Start of Data shown

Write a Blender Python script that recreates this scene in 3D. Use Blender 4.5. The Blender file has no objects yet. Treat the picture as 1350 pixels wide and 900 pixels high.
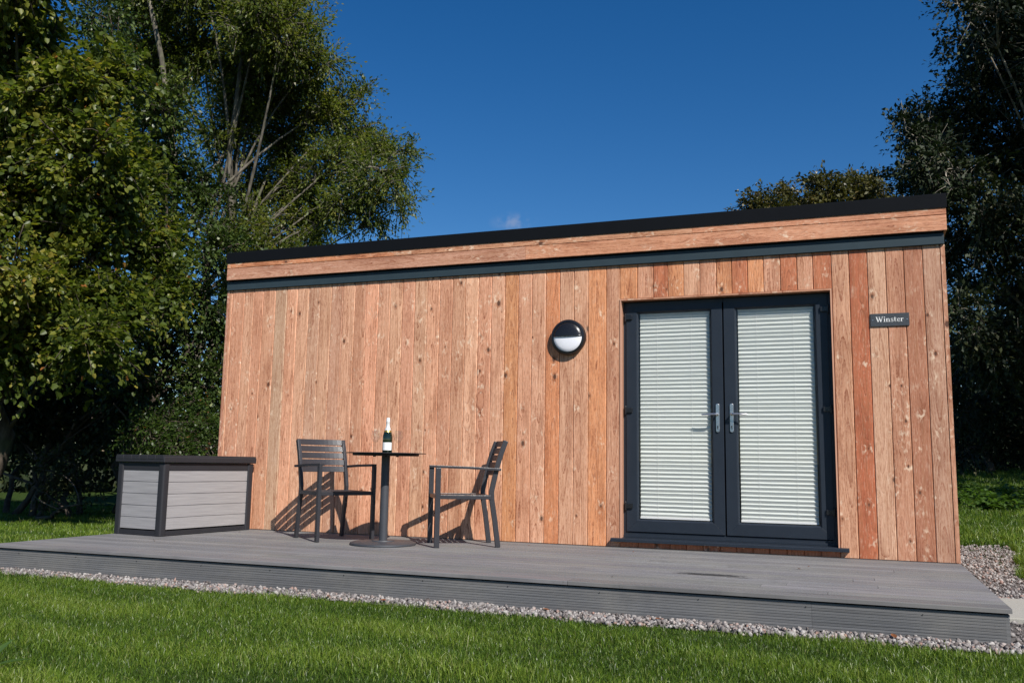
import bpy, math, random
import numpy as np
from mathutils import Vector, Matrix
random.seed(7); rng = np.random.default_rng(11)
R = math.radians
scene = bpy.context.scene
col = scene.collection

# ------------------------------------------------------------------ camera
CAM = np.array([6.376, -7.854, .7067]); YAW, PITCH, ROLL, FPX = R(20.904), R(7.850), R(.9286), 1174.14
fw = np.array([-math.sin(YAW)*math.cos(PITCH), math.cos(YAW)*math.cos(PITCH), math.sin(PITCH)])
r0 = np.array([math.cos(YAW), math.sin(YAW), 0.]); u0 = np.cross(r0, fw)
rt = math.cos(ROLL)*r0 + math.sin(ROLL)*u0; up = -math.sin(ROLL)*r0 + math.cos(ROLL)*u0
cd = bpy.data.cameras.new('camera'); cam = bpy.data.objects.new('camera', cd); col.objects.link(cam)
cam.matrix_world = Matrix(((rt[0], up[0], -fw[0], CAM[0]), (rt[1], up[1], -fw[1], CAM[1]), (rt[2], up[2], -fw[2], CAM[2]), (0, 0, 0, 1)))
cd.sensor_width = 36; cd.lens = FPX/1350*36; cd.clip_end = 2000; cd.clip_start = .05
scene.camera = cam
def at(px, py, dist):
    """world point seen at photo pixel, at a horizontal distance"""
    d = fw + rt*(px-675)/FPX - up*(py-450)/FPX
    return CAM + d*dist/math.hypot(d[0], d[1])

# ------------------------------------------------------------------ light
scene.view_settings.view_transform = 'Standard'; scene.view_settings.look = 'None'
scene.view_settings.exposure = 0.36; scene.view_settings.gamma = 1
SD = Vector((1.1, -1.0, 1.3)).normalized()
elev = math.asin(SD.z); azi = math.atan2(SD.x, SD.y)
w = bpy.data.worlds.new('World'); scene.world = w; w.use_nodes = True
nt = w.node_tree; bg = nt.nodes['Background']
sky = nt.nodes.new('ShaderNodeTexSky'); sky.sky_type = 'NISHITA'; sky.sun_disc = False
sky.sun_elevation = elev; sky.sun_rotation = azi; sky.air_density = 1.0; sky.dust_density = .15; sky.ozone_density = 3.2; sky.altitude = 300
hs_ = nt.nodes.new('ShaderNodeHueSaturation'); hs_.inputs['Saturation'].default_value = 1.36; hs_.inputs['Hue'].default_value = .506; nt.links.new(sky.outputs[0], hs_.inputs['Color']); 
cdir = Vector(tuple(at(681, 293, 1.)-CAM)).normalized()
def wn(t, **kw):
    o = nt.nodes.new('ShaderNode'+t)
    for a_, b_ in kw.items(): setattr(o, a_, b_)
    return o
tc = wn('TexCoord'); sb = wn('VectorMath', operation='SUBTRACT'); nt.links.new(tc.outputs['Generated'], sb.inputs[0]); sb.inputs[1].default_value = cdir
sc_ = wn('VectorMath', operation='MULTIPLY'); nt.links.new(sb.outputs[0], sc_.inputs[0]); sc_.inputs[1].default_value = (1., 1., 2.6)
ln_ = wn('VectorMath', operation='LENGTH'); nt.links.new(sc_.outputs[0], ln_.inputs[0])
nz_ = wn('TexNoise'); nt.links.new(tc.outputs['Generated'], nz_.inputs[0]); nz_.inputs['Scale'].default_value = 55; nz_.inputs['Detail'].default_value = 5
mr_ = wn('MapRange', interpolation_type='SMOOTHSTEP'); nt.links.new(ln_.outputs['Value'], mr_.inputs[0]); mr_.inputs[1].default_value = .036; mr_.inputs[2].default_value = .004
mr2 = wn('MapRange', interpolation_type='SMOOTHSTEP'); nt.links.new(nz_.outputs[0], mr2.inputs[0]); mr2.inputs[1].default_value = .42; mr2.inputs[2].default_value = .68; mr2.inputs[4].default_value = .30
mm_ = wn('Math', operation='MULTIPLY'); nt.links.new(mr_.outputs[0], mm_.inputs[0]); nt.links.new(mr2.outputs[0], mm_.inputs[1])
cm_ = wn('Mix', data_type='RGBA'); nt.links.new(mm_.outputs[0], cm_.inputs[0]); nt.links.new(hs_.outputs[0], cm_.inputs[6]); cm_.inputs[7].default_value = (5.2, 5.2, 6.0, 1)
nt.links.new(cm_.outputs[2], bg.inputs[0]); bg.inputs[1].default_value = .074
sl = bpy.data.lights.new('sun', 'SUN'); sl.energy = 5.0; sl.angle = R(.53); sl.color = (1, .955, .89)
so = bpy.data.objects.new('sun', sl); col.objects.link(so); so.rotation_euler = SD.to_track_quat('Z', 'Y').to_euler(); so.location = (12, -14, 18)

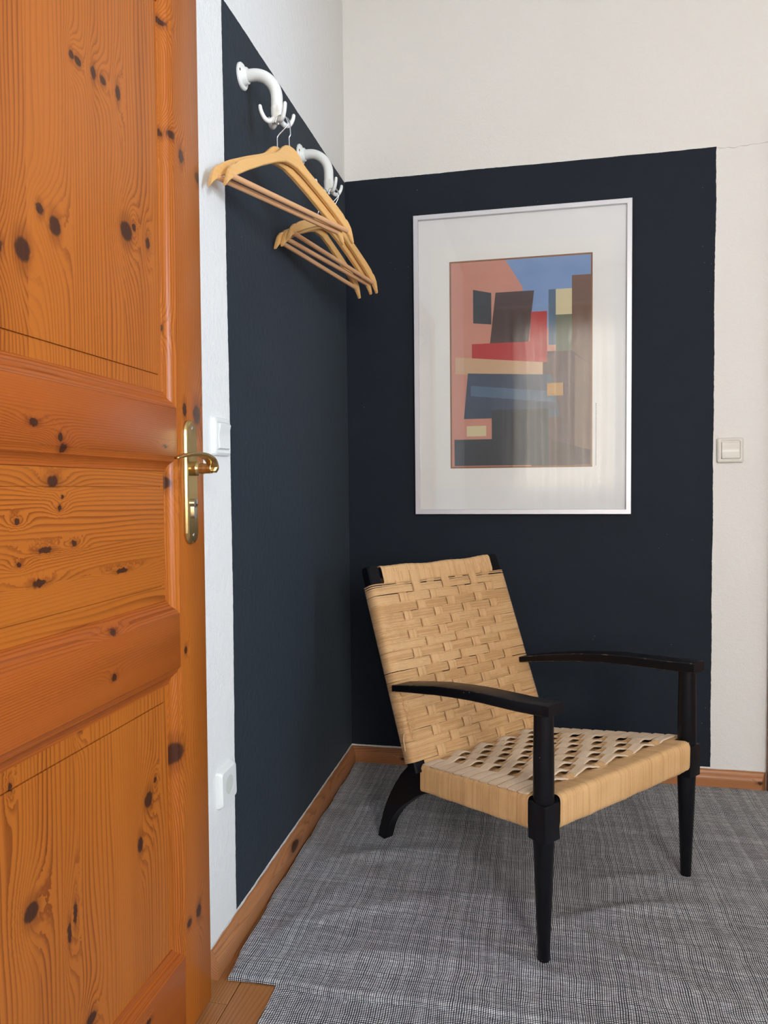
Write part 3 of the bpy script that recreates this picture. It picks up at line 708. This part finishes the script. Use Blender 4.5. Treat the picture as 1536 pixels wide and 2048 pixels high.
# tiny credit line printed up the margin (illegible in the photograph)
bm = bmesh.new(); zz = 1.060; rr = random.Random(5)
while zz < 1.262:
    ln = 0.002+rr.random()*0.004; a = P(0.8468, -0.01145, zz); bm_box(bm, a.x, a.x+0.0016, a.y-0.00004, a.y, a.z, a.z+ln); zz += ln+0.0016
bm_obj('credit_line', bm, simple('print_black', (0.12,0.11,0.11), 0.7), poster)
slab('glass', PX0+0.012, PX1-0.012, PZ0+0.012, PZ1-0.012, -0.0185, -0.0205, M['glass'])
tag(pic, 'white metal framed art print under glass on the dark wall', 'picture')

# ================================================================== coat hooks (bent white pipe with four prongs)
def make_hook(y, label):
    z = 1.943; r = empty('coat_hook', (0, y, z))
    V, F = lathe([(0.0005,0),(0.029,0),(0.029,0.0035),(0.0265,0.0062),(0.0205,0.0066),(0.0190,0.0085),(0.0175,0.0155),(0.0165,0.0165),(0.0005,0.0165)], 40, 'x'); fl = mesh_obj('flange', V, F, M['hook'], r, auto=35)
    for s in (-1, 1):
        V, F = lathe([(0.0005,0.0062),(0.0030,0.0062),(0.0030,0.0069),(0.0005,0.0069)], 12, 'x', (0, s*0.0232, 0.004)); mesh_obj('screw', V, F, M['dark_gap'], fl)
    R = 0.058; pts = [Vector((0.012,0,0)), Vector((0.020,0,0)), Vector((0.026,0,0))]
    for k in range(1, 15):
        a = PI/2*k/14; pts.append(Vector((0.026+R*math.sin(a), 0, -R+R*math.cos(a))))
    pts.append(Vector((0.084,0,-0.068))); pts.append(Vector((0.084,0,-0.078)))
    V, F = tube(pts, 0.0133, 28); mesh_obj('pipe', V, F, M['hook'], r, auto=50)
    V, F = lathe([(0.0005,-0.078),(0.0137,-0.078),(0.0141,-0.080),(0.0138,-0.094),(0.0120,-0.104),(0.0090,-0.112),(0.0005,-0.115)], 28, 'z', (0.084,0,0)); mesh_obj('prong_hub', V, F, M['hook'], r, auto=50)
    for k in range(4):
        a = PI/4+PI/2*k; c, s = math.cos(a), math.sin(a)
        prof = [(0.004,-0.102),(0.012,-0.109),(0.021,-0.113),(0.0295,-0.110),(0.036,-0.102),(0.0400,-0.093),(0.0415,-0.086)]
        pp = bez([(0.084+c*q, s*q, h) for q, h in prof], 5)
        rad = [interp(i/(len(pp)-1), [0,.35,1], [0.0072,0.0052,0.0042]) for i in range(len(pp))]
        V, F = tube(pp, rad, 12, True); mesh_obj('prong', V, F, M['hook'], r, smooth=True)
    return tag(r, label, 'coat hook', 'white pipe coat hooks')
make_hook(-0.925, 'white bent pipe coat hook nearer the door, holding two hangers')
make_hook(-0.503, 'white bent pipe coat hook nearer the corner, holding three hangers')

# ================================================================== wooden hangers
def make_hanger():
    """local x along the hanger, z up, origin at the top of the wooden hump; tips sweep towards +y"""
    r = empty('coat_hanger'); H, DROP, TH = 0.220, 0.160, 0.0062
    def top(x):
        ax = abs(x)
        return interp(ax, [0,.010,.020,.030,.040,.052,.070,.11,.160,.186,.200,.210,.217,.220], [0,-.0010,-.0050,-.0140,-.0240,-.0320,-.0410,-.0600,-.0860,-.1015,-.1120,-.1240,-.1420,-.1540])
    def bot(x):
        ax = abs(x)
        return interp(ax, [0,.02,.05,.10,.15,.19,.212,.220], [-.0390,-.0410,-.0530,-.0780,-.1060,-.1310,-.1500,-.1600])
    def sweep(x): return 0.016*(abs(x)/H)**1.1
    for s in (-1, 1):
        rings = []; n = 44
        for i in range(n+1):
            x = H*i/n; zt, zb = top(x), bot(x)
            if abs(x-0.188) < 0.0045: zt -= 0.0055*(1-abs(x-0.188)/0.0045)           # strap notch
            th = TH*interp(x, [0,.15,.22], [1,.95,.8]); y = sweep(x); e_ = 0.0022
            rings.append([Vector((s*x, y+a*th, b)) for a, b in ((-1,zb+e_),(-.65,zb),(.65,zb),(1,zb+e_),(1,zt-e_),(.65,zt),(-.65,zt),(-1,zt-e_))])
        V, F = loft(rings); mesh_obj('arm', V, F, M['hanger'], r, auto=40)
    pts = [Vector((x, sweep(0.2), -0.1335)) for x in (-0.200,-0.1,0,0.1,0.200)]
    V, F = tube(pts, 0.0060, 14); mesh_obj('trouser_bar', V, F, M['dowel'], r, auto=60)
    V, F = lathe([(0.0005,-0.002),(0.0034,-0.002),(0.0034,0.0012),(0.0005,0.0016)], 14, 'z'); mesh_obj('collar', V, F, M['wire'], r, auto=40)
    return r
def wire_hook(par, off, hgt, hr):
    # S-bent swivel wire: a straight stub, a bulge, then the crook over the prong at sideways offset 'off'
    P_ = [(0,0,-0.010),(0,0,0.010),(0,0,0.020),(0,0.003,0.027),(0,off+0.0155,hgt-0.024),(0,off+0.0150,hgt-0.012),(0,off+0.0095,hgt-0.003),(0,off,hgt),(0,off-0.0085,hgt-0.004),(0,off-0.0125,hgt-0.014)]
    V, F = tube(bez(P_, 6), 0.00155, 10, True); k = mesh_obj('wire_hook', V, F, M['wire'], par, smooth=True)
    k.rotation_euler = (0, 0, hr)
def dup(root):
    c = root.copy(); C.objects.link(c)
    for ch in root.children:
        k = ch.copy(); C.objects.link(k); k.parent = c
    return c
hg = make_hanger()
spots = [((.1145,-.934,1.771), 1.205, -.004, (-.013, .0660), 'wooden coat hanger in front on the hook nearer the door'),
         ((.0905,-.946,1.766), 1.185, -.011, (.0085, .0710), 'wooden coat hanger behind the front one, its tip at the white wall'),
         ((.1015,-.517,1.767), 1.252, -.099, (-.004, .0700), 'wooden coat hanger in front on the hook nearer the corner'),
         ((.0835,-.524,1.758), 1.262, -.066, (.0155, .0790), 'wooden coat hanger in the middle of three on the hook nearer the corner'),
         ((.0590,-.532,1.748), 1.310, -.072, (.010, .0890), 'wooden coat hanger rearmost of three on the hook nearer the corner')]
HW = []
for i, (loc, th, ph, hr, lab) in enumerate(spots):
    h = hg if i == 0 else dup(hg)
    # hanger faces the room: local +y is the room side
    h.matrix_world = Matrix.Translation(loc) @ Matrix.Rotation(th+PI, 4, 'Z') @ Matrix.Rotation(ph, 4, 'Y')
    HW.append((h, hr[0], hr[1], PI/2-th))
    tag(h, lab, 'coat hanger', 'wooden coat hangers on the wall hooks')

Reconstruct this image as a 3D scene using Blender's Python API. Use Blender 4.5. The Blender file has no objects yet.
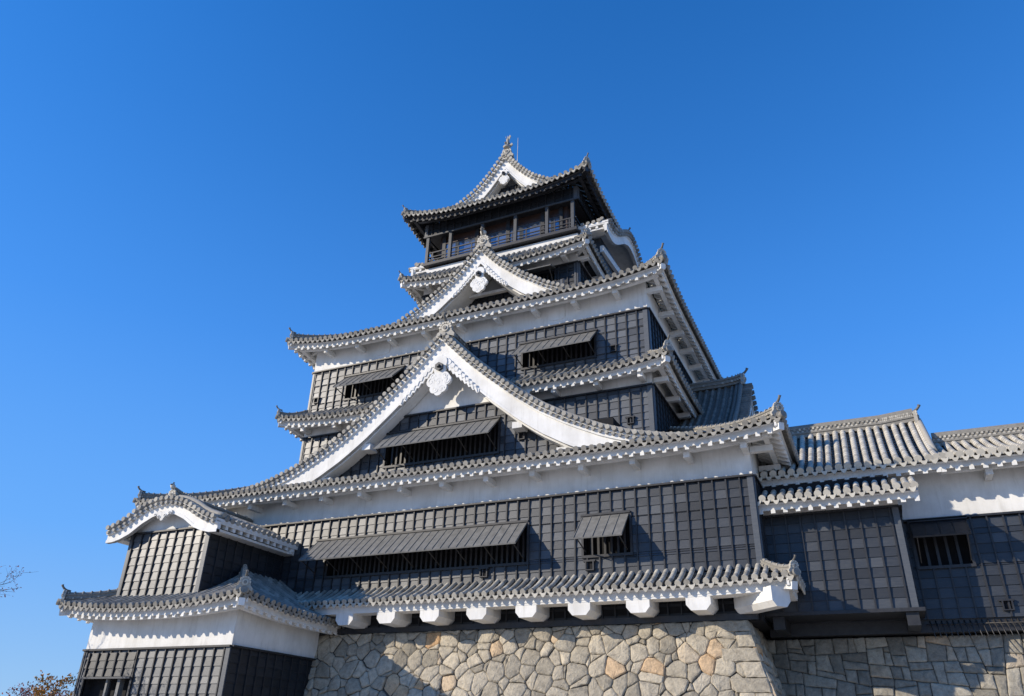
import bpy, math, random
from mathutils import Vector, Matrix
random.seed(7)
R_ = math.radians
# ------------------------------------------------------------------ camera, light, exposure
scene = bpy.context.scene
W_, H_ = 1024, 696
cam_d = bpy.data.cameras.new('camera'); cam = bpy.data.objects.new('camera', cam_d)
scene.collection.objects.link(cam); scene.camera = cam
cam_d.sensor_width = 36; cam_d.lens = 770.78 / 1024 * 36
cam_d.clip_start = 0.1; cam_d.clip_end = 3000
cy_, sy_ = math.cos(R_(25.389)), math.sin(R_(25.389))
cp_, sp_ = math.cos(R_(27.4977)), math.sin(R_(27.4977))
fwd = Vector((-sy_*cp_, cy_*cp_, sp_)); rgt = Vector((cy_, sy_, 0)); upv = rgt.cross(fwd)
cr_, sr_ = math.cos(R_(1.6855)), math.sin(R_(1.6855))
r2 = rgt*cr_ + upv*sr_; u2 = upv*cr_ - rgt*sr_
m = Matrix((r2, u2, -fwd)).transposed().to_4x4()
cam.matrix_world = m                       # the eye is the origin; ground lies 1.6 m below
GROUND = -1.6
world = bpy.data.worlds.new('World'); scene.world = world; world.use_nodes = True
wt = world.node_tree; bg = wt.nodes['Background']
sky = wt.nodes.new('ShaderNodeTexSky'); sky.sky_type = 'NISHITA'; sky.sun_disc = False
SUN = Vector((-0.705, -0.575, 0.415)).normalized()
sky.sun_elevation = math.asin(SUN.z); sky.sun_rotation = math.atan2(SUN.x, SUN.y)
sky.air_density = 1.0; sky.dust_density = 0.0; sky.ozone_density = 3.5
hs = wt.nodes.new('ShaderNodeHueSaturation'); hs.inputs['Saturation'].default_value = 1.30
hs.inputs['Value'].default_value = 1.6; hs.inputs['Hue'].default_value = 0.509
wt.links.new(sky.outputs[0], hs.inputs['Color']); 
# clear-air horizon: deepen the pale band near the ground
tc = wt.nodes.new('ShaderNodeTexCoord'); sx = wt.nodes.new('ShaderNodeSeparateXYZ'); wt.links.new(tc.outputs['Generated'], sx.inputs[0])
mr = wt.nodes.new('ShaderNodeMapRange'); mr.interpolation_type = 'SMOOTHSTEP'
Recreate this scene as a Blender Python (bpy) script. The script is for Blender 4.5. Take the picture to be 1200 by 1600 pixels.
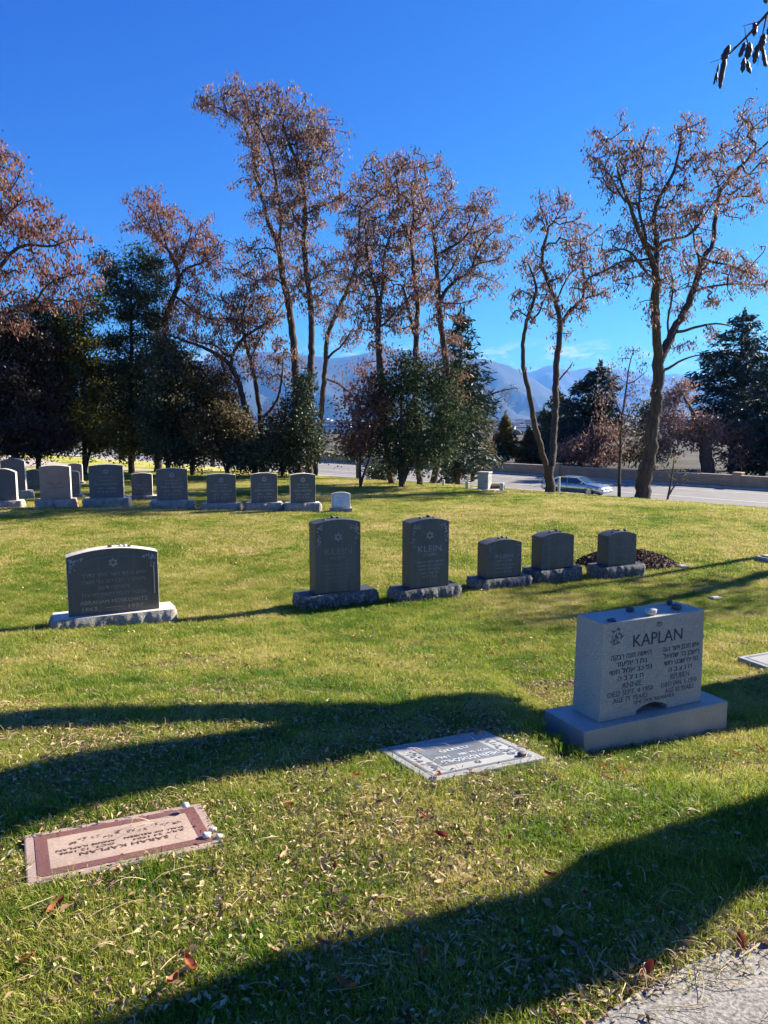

End of Data shown

Omit the pictures, then repeat exactly each line from the beginning of the listing through the line with "return CAM +".

# Solution to this exercise
Write a Blender Python script that recreates this scene in 3D. Use Blender 4.5. The Blender file has no objects yet. Treat the picture as 1350 pixels wide and 900 pixels high.
import bpy, math, random
import numpy as np
from mathutils import Vector, Matrix
random.seed(7); rng = np.random.default_rng(11)
R = math.radians
scene = bpy.context.scene
col = scene.collection

# ------------------------------------------------------------------ camera
CAM = np.array([6.376, -7.854, .7067]); YAW, PITCH, ROLL, FPX = R(20.904), R(7.850), R(.9286), 1174.14
fw = np.array([-math.sin(YAW)*math.cos(PITCH), math.cos(YAW)*math.cos(PITCH), math.sin(PITCH)])
r0 = np.array([math.cos(YAW), math.sin(YAW), 0.]); u0 = np.cross(r0, fw)
rt = math.cos(ROLL)*r0 + math.sin(ROLL)*u0; up = -math.sin(ROLL)*r0 + math.cos(ROLL)*u0
cd = bpy.data.cameras.new('camera'); cam = bpy.data.objects.new('camera', cd); col.objects.link(cam)
cam.matrix_world = Matrix(((rt[0], up[0], -fw[0], CAM[0]), (rt[1], up[1], -fw[1], CAM[1]), (rt[2], up[2], -fw[2], CAM[2]), (0, 0, 0, 1)))
cd.sensor_width = 36; cd.lens = FPX/1350*36; cd.clip_end = 2000; cd.clip_start = .05
scene.camera = cam
def at(px, py, dist):
    """world point seen at photo pixel, at a horizontal distance"""
    d = fw + rt*(px-675)/FPX - up*(py-450)/FPX
    return CAM + d*dist/math.hypot(d[0], d[1])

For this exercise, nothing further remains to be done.